Ball State has a reputation for training strong candidates for careers in art, media and entertainment — such as alumni “Late Show” host David Letterman and “Garfield” writer Jim Davis. 

The case of comedian Kevin McCaffrey is no different.

His profession consists of finding funny things to say that an audience hasn’t heard before — whether it’s him or someone else saying it. 

McCaffrey is a contributing monologue writer for “The Late Show with David Letterman,” and appears on truTV’s “World’s Dumbest” and History ChanneI’s “I Love the 1880s.” 

At one point in his career, Letterman hosed him down with a fire extinguisher during a show appearance. 

“I feel very lucky to be where I am at such a young age,” McCaffrey said. 

McCaffrey, who graduated Ball State in 2004, said he feels that his time at the university played a big role in preparing him for the future. 

For aspiring entertainers, McCaffrey advocates getting involved in some of the student-run organizations on campus that specialize in media, production or entertainment. 

He left his mark at Ball State by creating a program that gets students in front of the camera.
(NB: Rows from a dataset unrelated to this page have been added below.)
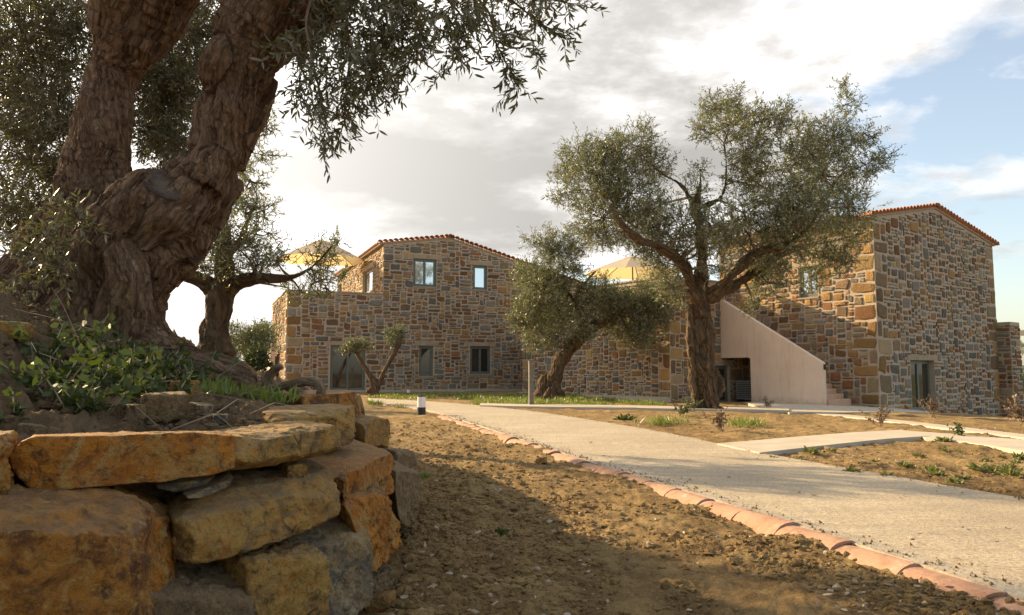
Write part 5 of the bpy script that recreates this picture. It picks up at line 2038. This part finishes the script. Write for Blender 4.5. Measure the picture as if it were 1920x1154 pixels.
def ancient_extra(cr, allp):
    r = cr.r
    # hanging sprays over the sky: arching branches with drooping twigs
    def spray(pts, Y, n, tl, droop, lf=0.062, r0=0.012, wob=0.15):
        P = np.array([at(p[0], p[1], Y + (p[2] if len(p) > 2 else 0)) for p in pts])
        C = catmull(P, 8)
        cr.curve(C, r0, 0.003)
        t = r.random(n)
        k = (t * (len(C) - 1)).astype(int).clip(0, len(C) - 2)
        B = C[k] + (C[k + 1] - C[k]) * r.random(n)[:, None]
        tan = unit(C[k + 1] - C[k])
        D = unit(tan * .7 + r.normal(0, .55, (n, 3)) + np.array([0, 0, -droop]))
        cr.twigs(B, D, r.uniform(.5, 1.3, n) * tl, 13, lf, True, 0.0025, droop * .4, 0.25)

    Yh = 4.6
    spray([(600, -60), (575, 40), (590, 130), (603, 190), (600, 240), (608, 275)], Yh, 26, .20, 0.28)
    spray([(640, -80), (650, 40), (655, 120), (640, 190), (650, 240)], Yh + .2, 30, .22, 0.28)
    spray([(640, -60), (690, 40), (700, 120), (690, 170)], Yh, 28, .22, 0.25)
    spray([(560, 60), (560, 110), (575, 160), (560, 190)], Yh + .3, 18, .17, 0.22)
    spray([(700, -80), (760, 10), (790, 70), (770, 110), (760, 130)], Yh - .1, 30, .22, 0.22)
    spray([(760, -80), (830, -10), (870, 40), (860, 90), (845, 130)], Yh, 30, .2, 0.25)
    spray([(700, -60), (730, 60), (735, 110), (720, 150)], Yh + .4, 26, .2, 0.25)
    spray([(830, -60), (890, 0), (920, 60), (945, 110), (965, 150), (970, 165)], Yh + .1, 26, .16, 0.22)
    spray([(900, -60), (960, 0), (1010, 40), (1040, 60), (1065, 68)], Yh + .2, 22, .15, 0.14)
    spray([(960, -40), (1010, -10), (1060, 5), (1090, 8)], Yh + .3, 18, .15, 0.11)
    spray([(930, 75), (965, 90), (1000, 85), (1015, 110)], Yh + .15, 8, .12, 0.17)
    spray([(860, -40), (915, 20), (930, 70), (960, 60)], Yh - .2, 16, .16, 0.22)
    for (a, b, rp, n) in [(600, 60, 60, 26), (680, 50, 70, 34), (760, 40, 60, 30), (830, 30, 55, 24), (720, -20, 80, 30), (640, 150, 50, 24), (560, 100, 30, 10), (900, 10, 40, 12), (1000, 0, 36, 9), (620, 210, 36, 12), (680, 120, 40, 16)]:
        c = at(a, b, Yh + r.uniform(-.3, .5))
        cr.clump(c, rp * mpp(Yh), int(n * 2.0), .064, .22, 13, True, up=-.1, droop=.2, tw=.0025)
    # leafy mass behind and left of the trunks
    for (a, b, rp) in [(40, 60, 90), (120, 120, 80), (40, 180, 90), (110, 240, 70), (60, 300, 80), (20, 390, 60), (90, 20, 90), (110, 330, 45), (150, 60, 60), (0, 130, 70), (60, 420, 45), (110, 180, 70), (70, 100, 90), (30, 250, 80),
                       (320, 200, 60), (300, 140, 50), (340, 110, 60), (330, 270, 50), (290, 250, 50), (370, 60, 50), (350, 20, 60), (300, 200, 50), (345, 160, 50),
                       (-60, 60, 120), (-60, 260, 120), (-40, 420, 80)]:
        for dyy in (1.0, 2.2):
            Yk = YA + dyy + r.uniform(-.3, .3)
            cr.clump(at(a, b, Yk), rp * mpp(Yk) * 1.0, 130, .06, .24, 11, False, up=.05, tw=.003, hollow=0.1)
    for (a, b, rp) in [(30, 470, 55), (80, 450, 40), (40, 520, 45), (110, 500, 26), (140, 400, 24)]:
        cr.clump(at(a, b, YA - .9), rp * mpp(YA - .9), 22, .055, .22, 9, True, up=.2, tw=.003)
    # limbs and foliage of the crown above the picture
    for k in range(34):
        c = np.array([r.uniform(-6.5, 0.5), r.uniform(3.2, 8.0), r.uniform(4.7, 6.6)])
        cr.clump(c, r.uniform(.5, .8), 95, .065, .3, 8, False, tw=.004)
        cr.branch_to(allp, c, .016, .006)


ancient = tree('ancient_olive_tree', 'huge gnarled ancient olive tree with forked trunk above the retaining wall', (at(160, 660, YA)[0], YA, 1.0), ch, [], YA, 0.016, 0.10, 0.022, 1.0, OLIVE_NEAR, BARK, .06, .25, 9, 100, 65, extra=ancient_extra)
# sawn stub between the two stems, set on the trunk surface
trunk_me = [c for c in ancient.children if c.name.startswith('trunk')][0].data
nv = len(trunk_me.vertices)
TV = np.empty(nv * 3, np.float32)
trunk_me.vertices.foreach_get('co', TV)
TV = TV.reshape(-1, 3) + np.array(ancient.location)
TN = np.empty(nv * 3, np.float32)
trunk_me.vertices.foreach_get('normal', TN)
TN = TN.reshape(-1, 3)
sx, sy, sd = project(TV)
sel = np.hypot(sx - 302, sy - 350) < 26
sel &= sd < sd[sel].min() + .12
cst, nf = TV[sel].mean(0), unit(TN[sel].mean(0) + np.array([.1, -.5, .2]))
e1 = unit(at(348, 392, YA) - at(268, 312, YA))
e1 = unit(e1 - nf * (e1 @ nf))
e2 = np.cross(nf, e1)
rg = np.random.default_rng(8)
ang = np.linspace(0, 2 * math.pi, 28, endpoint=False)
rimj = 1 + .08 * np.sin(ang * 3 + 1) + rg.normal(0, .03, 28)
mb = MB()
cst = cst + nf * .015
rings = [(1.0, -.16), (1.06, .0), (.93, .02), (.86, .004), (.4, -.004)]
V = []
for q, h in rings:
    V += [cst + (e1 * math.cos(a) * .155 + e2 * math.sin(a) * .07) * rimj[k] * q + nf * h for k, a in enumerate(ang)]
F = [(r_ * 28 + k, r_ * 28 + (k + 1) % 28, (r_ + 1) * 28 + (k + 1) % 28, (r_ + 1) * 28 + k) for r_ in range(4) for k in range(28)]
F.append(tuple(range(4 * 28, 5 * 28)))
mb.add(V, F)
part('sawn_stub', mb.mesh('sawn_stub', mk_plain('sawn_wood', (0.07, 0.055, 0.045), (0.17, 0.135, 0.11), 14, 40, 1.0, .03, .95), smooth=True), ancient)

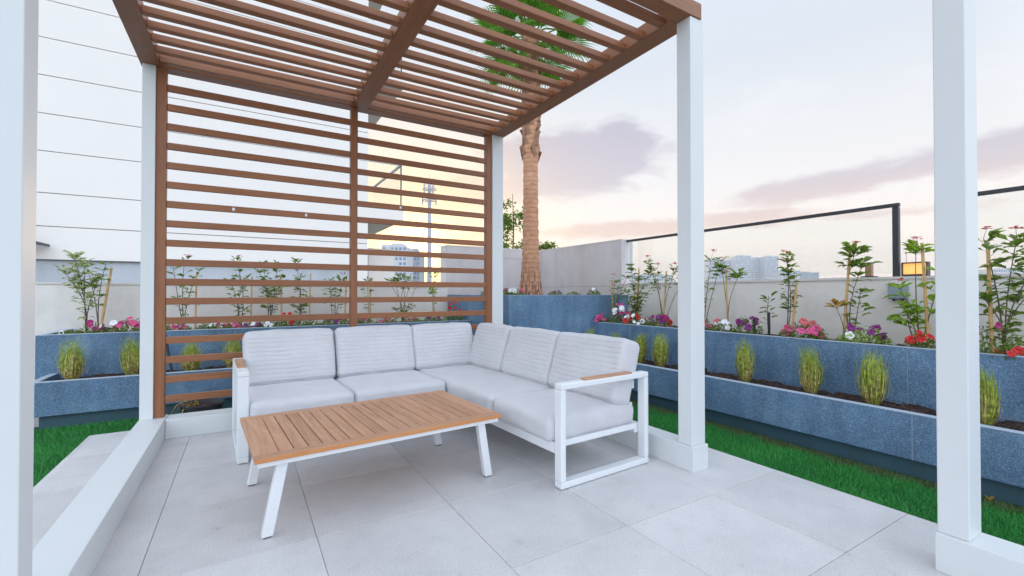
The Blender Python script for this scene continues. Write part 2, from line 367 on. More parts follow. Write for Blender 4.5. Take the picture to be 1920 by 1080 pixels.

In 2001, McCaffrey created student-run show “BSU Late Night,” which later turned into the current show, “BSU Tonight.”

“What Ball State did best wasn’t the classes, at least not for me,” he said. “I had a handful of great professors, but what it did that nowhere else could have done was put me around a very specific group of talented people who wanted to do the same things I wanted to do.”

McCaffrey looked back and remembered all of the young comedians that influenced him in his time in college.

“At the time, I felt like I happened into an absurd amount of talent there, and years later, that’s proven to be true,” he said. “The talent I worked around at Ball State has stood up to the best that New York has to offer, and that’s been a huge blessing.”

Despite the amount of fear often associated with doing a stand-up act, McCaffrey’s personal strategy is simple.

“Gauging an audience’s reaction in comedy is pretty darn easy,” he said. “Laugh equals good. Silence equals bad. If they laugh, keep doing that … sometimes, an audience doesn’t laugh because they just weren’t able to easily understand what you meant. Always make everything as clear and concise as you can.”

McCaffrey said he believes that the best time to get into comedy is during the college years. Open mic nights at local Muncie establishments like Be Here Now’s The Comedy Mosh Pit and Doc’s Music Hall can be a gateway to a great career as a stand-up comedian.

“You have every available resource in terms of cameras, editing equipment and maybe most importantly, freedom,” McCaffrey said. “If you want to be a performer, go do an open mic. Everyone sucks at first, so get the sucking out of the way early.”

For students looking to enter the comedy business, McCaffrey said they should be “someone people want to work with,” and leave the ego at the door.

“There’s no downside to being nice to people, so do that,” he said. “Even for the performing jobs I get, most of them come because a friend recommends me for an audition, and that’s how it starts.”